La paradoja de los medios

Por Rolando Kattán

Cuenta Héctor Abad Faciolince que cada vez que lo invitan a hablar ante un público con el propósito de inducir a los jóvenes o a los no tan jóvenes a la lectura, tiene una “sensación paradójica” y cuestiona: ¿Por qué me proponen que haga cosas obvias, que insista en asuntos que no necesitan estímulo ni demostración? Nunca, por supuesto, me invitan a dar conferencias para estimular en los jóvenes o en los no tan jóvenes el placentero hábito del sexo solitario o en pareja, ni para explicarles las delicias del baile. No; el sermón está reservado para el hábito de la lectura y entonces así uno queda, de entrada, como esas tías cantaletosas que nos repiten sin cesar lo importante que es no faltar a misa en los días de guardar.
“El hábito a la lectura” es una frase hecha. No me gusta. Si me tropezara con un genio que cumpla mis deseos le pediría deshacerla. El hábito debe ser a la sabiduría. La lectura, a pesar del placer que produce, es un medio y no un fin.
La debacle del Imperio Romano demuestra que las potencias nunca son vencidas, caen por sí mismas cuando pierden su identidad cultural. El cristianismo erosionó Roma hasta que dejó de serlo. Ello también demuestra que los imperios no lo son por su poderío económico o militar, lo son porque rigen los valores culturales de una época.
Recientemente Donald J. Trump afirmó no ser solo muy inteligente sino un genio, argumentando haber logrado pasar de ser un empresario muy exitoso a una estrella de televisión y actualmente presidente de los Estados Unidos. ¡Eureka!

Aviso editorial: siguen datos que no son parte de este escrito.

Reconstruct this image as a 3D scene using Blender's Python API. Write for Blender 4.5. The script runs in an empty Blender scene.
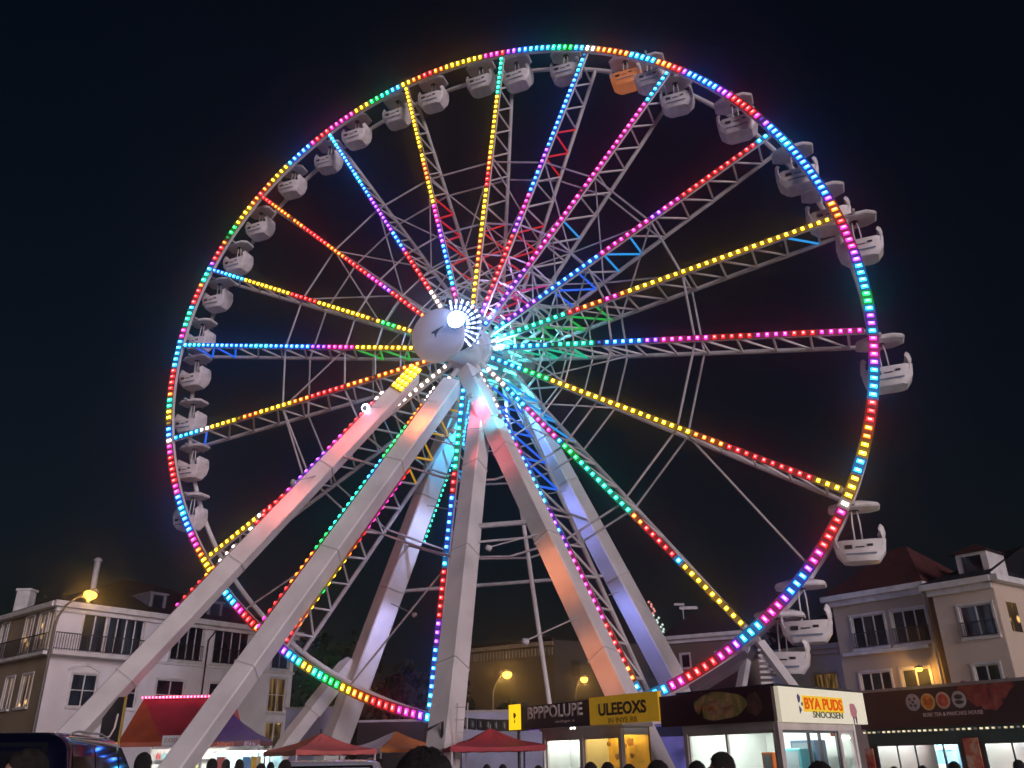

Reveló en una sola frase los valores culturales (o antivalores) que rigen nuestra sociedad: dinero, fama y poder. Ya Fernando Savater, en su libro «Los siete pecados capitales» había concluido que el devenir de la historia (o el progreso) obedece al impulso de las imperfecciones humanas y los bajos instintos. Y antes, Alexis de Tocqueville identificó en 1835, en su famoso ensayo «La democracia en América», los riesgos que amenazan a las sociedades enteramente entregadas al negocio y al beneficio: En un gran número de hombres encontramos un afán egoísta, mercantil e industrial por los descubrimientos del espíritu, que no hay que confundir con la pasión desinteresada que prende en el corazón de unos pocos; hay un deseo de utilizar los conocimientos y hay un deseo puro de conocer.
Para un hombre de bien, el dinero, la fama y el poder deben ser medios y no fines. Un buen ejemplo es la historia de Heinrich Schliemann (1822-1890) quien, encantado desde su juventud prusiana por la arqueología, decidió postergar su sueño al razonar sobre las necesidades para su empresa. Se dedicó a amasar su fortuna y a estudiar, con envidiable disciplina, historia, geografía y lenguas (hay quienes afirman que dominó más de una veintena, algunas de ellas ya muertas) antes de lanzarse por su imposible: La búsqueda de Troya.
Antes de su descubrimiento los libros de Homero eran considerados una ficción y fue mediante el lenguaje y sus viajes, que el arqueólogo nos legó la demostración de que «La Ilíada» y «La Odisea» guardan una base histórica.
Ah, ¿y el poder?, bien lo dice Hugo Friedrich: Quien para ser libre destruye el poder, no conquista la libertad sino el poder.